Burgh Muir - Clearing The Land

Clearing The Land

The feuing of the Muir led to the rapid clearing of the remaining woodland on the muir, to dispose of which more easily the Council granted anyone fronting their tenement with wood the liberty of extending the front by seven feet into the street. The resulting timber frontages were followed by wooden fore-stairs which reduced the width of the street even more (until banned by the Council in 1674. A later parliamentary act of 1727 forbade stone-built stairs). According to the 18th-century historian Maitland, "...the buildings which before had stonern fronts were now converted into wood, and the Burgh into a wooden city". An English visitor William Brereton, commented in 1635 on what he perceived as the hideous effect of these wooden frontages,

Here they usually walk in the middle of the street, which is a fair, spacious, and capacious walk. This street is the glory and beauty of this city: it is the broadest street (except in the Low Countries, where there is a navigable channel in middle of the street) and the longest street I have seen, which begins at the palace, the gate whereof enters straight into the suburbs, and is placed at the lower end of the same.
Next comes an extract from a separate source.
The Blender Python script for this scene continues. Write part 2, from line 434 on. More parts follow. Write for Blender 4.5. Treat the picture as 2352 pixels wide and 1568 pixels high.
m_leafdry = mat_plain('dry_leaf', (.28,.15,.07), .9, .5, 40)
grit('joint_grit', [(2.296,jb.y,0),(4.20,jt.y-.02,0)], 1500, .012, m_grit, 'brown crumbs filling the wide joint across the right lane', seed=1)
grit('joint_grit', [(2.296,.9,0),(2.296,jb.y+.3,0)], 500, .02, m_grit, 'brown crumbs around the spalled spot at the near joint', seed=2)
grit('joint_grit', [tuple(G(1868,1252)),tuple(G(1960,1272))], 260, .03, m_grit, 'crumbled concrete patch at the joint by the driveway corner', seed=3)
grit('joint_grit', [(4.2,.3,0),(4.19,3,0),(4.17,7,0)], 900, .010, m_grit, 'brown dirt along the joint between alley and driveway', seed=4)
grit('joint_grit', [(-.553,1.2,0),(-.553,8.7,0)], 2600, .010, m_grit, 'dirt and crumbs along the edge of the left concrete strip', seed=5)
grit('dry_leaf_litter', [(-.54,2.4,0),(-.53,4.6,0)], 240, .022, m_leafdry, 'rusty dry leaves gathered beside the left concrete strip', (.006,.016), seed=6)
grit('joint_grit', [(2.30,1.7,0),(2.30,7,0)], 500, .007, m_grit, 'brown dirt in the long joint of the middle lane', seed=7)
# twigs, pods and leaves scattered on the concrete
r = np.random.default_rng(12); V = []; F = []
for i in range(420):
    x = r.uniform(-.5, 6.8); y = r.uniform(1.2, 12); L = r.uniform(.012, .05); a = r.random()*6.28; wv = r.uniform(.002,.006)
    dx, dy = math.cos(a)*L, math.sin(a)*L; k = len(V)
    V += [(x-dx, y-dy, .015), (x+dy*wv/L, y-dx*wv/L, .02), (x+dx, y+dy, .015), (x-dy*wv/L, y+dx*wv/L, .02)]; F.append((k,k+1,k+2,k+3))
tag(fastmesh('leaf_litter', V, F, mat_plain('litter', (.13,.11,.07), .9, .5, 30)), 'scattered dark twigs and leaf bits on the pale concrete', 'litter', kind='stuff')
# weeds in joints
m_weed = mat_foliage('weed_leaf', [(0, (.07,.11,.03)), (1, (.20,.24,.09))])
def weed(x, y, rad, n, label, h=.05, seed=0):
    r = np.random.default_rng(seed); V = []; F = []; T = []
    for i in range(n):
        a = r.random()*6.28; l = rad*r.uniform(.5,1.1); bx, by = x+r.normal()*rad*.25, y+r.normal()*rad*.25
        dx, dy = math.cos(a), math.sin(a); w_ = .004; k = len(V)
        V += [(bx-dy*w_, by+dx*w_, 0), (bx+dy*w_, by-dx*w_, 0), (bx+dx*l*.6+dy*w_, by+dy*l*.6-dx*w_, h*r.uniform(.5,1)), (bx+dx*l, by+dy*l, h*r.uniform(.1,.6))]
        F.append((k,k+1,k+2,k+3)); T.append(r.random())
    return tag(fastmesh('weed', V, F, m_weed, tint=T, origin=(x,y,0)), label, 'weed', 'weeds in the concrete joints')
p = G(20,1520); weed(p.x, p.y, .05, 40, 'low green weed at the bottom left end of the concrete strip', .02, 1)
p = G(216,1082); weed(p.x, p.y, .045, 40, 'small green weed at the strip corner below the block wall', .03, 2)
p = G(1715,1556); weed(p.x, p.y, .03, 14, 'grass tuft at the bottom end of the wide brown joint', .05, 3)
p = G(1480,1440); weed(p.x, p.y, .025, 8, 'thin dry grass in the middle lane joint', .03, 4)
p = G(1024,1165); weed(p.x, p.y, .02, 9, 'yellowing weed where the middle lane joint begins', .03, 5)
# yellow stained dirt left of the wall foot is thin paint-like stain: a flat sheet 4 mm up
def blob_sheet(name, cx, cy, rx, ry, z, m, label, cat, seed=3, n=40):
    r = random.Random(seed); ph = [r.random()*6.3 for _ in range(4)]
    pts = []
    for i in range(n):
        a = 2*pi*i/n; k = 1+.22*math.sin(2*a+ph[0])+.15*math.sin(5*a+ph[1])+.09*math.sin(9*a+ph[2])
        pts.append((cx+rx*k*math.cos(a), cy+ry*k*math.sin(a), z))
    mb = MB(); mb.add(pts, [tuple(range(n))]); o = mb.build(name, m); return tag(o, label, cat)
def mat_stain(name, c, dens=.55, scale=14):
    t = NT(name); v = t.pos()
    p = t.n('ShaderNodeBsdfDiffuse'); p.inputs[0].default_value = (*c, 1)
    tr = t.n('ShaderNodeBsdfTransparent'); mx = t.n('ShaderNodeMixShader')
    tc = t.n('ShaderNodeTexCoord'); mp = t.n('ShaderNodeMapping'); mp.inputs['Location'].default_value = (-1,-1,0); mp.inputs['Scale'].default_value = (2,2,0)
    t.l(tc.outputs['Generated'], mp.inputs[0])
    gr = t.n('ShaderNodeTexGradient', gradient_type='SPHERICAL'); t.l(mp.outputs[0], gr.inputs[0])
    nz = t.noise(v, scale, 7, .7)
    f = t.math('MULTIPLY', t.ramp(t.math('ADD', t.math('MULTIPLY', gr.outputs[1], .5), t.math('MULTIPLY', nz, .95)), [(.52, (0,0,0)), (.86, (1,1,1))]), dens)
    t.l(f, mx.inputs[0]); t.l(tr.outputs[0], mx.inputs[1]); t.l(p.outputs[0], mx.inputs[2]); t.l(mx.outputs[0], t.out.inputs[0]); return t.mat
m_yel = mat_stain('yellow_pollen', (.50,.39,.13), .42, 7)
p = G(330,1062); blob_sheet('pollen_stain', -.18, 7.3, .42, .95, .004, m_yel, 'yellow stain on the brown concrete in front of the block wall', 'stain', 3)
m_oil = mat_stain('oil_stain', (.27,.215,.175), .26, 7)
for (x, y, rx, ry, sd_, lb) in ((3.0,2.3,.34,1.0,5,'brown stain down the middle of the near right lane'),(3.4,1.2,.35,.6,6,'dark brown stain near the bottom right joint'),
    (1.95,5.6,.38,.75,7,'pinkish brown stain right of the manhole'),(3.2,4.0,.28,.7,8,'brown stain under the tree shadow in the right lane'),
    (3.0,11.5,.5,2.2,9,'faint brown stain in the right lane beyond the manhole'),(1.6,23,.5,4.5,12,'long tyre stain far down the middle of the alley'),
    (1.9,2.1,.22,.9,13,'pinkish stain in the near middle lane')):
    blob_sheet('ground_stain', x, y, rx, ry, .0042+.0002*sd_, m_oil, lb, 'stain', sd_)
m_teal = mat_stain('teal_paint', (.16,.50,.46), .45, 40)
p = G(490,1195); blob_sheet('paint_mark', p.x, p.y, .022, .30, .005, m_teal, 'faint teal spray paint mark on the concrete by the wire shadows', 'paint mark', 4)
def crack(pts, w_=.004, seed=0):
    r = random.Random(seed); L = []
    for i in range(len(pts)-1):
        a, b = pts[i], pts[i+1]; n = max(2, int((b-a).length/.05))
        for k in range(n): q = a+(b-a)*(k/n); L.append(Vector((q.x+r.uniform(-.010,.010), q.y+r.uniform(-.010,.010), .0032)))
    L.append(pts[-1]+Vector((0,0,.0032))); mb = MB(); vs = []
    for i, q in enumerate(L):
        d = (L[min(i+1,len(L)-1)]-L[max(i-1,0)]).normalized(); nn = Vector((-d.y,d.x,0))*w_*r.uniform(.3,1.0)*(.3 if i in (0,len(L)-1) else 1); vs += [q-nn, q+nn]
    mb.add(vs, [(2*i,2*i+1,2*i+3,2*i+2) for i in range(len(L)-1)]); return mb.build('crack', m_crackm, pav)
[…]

The suburbs make an handsome street; and indeed the street, if the houses, which are very high, and substantially built of stone (some five, some six stories high), were not lined to the outside and faced with boards, it were the most stately and graceful street that ever I saw in my life; but this face of boards, which is towards the street, doth much blemish it, and derogate from glory and beauty; as also the want of fair glass windows, whereof few or none are to be discerned towards the street, which is the more complete, because it is as straight as may be. This lining with boards (wherein are round holes shaped to the proportion of men's heads), and this encroachment into the street about two yards, is a mighty disgrace unto it, for the walls (which were the outside) are stone; so, as if this outside facing of boards were removed, and the houses built uniform all of the same height, it were the most complete street in Christendom.

One of the last timber-fronted houses at the corner of the West Bow and the Lawnmarket was demolished as late as 1878 as part of city improvement measures.